Greening a workplace pension
Some – although currently too few – pension providers allow you to choose from a selection of decent green funds within the terms of your current pension plan. Think of these as building blocks the provider’s investment advisers think will work well together. You may find it daunting to pick your own funds but they will provide guides and often a team to talk to. These curated funds tend to come from the same small group of established sustainable fund managers. They typically have similar holdings and offer similar returns, so you won’t lose out too much if you happen to choose one of the funds that performs slightly less well than the others.
One of the Go Invest Green team, for example, has customised their Aviva pension by choosing from a set of well-regarded green funds from Liontrust, Jupiter, their own Stewardship range and other respected names.
Self-Invested Personal Pensions (SIPPs)
You can open a Self-Invested Personal Pension – a SIPP – to select the funds that make up your pension. This frees you to mix and match funds, trusts, bonds and direct holdings in individual companies as you wish.
With great power comes great responsibility of course: you will be responsible for ensuring your portfolio is calibrated appropriately, with the right mix of assets according to your position in your own journey towards retirement. You’ll no longer benefit from the ‘lifestyle strategy’ built into a professionally managed pension, designed to move along a ‘glidepath’ as you move closer to retirement, gradually moving from shares to safer assets like bonds.
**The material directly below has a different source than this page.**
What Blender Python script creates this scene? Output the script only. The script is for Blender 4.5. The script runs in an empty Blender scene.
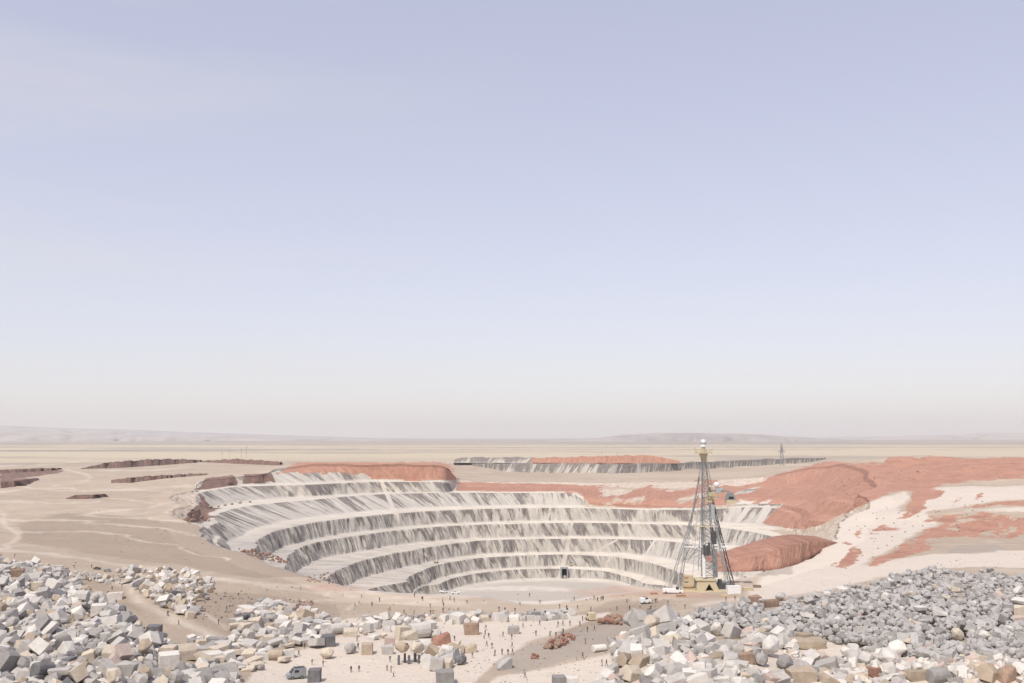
import bpy, bmesh, math, random
import numpy as np
from mathutils import Vector, Matrix, noise as mnoise

random.seed(11); rng = np.random.default_rng(11)
S = bpy.context.scene
COL = S.collection
R_ = math.radians
# ------------------------------------------------------------------ camera, sky, sun, exposure
W, H, FPX = 1024, 683, 1024*35/36
HOR = 437.0
PITCH = math.atan((HOR-341.5)/FPX)
cam_d = bpy.data.cameras.new('camera'); cam = bpy.data.objects.new('camera', cam_d); COL.objects.link(cam)
cam_d.lens = 35; cam_d.sensor_width = 36; cam_d.clip_start = 1; cam_d.clip_end = 200000
cam.location = (0, 0, 0); cam.rotation_euler = (math.pi/2+PITCH, 0, 0)
S.camera = cam
S.render.resolution_x, S.render.resolution_y = W, H

SUN_EL, SUN_AZ = 56.0, 208.0        # azimuth clockwise from +Y (the view direction): left and slightly behind
world = bpy.data.worlds.new('World'); S.world = world; world.use_nodes = True
nt = world.node_tree; nt.nodes.clear()
wo = nt.nodes.new('ShaderNodeOutputWorld'); bg = nt.nodes.new('ShaderNodeBackground')
sky = nt.nodes.new('ShaderNodeTexSky'); sky.sky_type = 'NISHITA'; sky.sun_disc = False
sky.sun_elevation = R_(SUN_EL); sky.sun_rotation = R_(SUN_AZ)
sky.altitude = 300; sky.air_density = 1.0; sky.dust_density = 1.4; sky.ozone_density = 3.0
hsv = nt.nodes.new('ShaderNodeHueSaturation'); hsv.inputs['Saturation'].default_value = 0.86
hsv.inputs['Value'].default_value = 1.0; hsv.inputs['Hue'].default_value = 0.516
mul = nt.nodes.new('ShaderNodeMix'); mul.data_type = 'RGBA'; mul.blend_type = 'MULTIPLY'; mul.inputs[0].default_value = 1
mul.inputs[7].default_value = (2.50, 2.36, 2.42, 1)
gm = nt.nodes.new('ShaderNodeGamma'); gm.inputs[1].default_value = 0.44; nt.links.new(sky.outputs[0], hsv.inputs['Color']); nt.links.new(hsv.outputs[0], gm.inputs[0]); nt.links.new(gm.outputs[0], mul.inputs[6])
# thin high cirrus, upper left
tc = nt.nodes.new('ShaderNodeTexCoord'); mp = nt.nodes.new('ShaderNodeMapping'); mp.inputs['Scale'].default_value = (1.2, 1.2, 9)
mp.inputs['Rotation'].default_value = (0, R_(-14), 0)
ns = nt.nodes.new('ShaderNodeTexNoise'); ns.inputs['Scale'].default_value = 1.7; ns.inputs['Detail'].default_value = 6; ns.inputs['Roughness'].default_value = .55
cr = nt.nodes.new('ShaderNodeValToRGB'); cr.color_ramp.elements[0].position = .48; cr.color_ramp.elements[1].position = .80
cr.color_ramp.elements[1].color = (.42, .42, .42, 1)
mc = nt.nodes.new('ShaderNodeMix'); mc.data_type = 'RGBA'; mc.inputs[7].default_value = (4.6, 4.4, 4.35, 1)
nt.links.new(tc.outputs['Generated'], mp.inputs[0]); nt.links.new(mp.outputs[0], ns.inputs[0]); nt.links.new(ns.outputs[0], cr.inputs[0])
sx_ = nt.nodes.new('ShaderNodeSeparateXYZ'); nt.links.new(tc.outputs['Generated'], sx_.inputs[0])
mr = nt.nodes.new('ShaderNodeMapRange'); mr.inputs[1].default_value = .05; mr.inputs[2].default_value = -.35; nt.links.new(sx_.outputs[0], mr.inputs[0])
mm_ = nt.nodes.new('ShaderNodeMath'); mm_.operation = 'MULTIPLY'; nt.links.new(cr.outputs[0], mm_.inputs[0]); nt.links.new(mr.outputs[0], mm_.inputs[1]); nt.links.new(mm_.outputs[0], mc.inputs[0]); nt.links.new(mul.outputs[2], mc.inputs[6])
nt.links.new(mc.outputs[2], bg.inputs[0]); bg.inputs[1].default_value = 0.132
nt.links.new(bg.outputs[0], wo.inputs[0])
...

That said, there’s plenty of advice out there to help you make your own decisions. If you’re prepared to do your own research you can often do better than the relatively cautious approach offered by off-the-shelf products: after all, no-one cares as much about your pension as you! For example, if retirement is a long way off, you can take control of your pension now, and possibly move it back to a managed lifestyle plan in the future, when most or all of them have been thoroughly greened.
Investment self-education
Whether you are choosing funds within the parameters of a professional managed pension, or making your own selections within the context of SIPP, you should look carefully at its past performance and its holdings. Funds are obliged by law to make available a factsheet listing the top 10 stocks of which it is comprised, its asset allocation (the relative mix of shares and bonds), its performance relative to the benchmark, and other useful information. The top 10 holdings will tell you a lot about just how green it is. You’ll find the factsheet on your pension platform, or just by looking for the fund name through a search engine.
If you are serious about managing your own pension you will of course be motivated to do your own research on what funds to buy, and what mix of assets you should hold. You can find out a lot, for example, just by searching on terms like ‘best asset allocation for my age’. And by reading the excellent Good Investment Reviews on the Good with Money website.
Like the many others who do it, you will learn a lot about personal investment over time. You could start by taking control of just a proportion of your current pension funds as you take your first steps.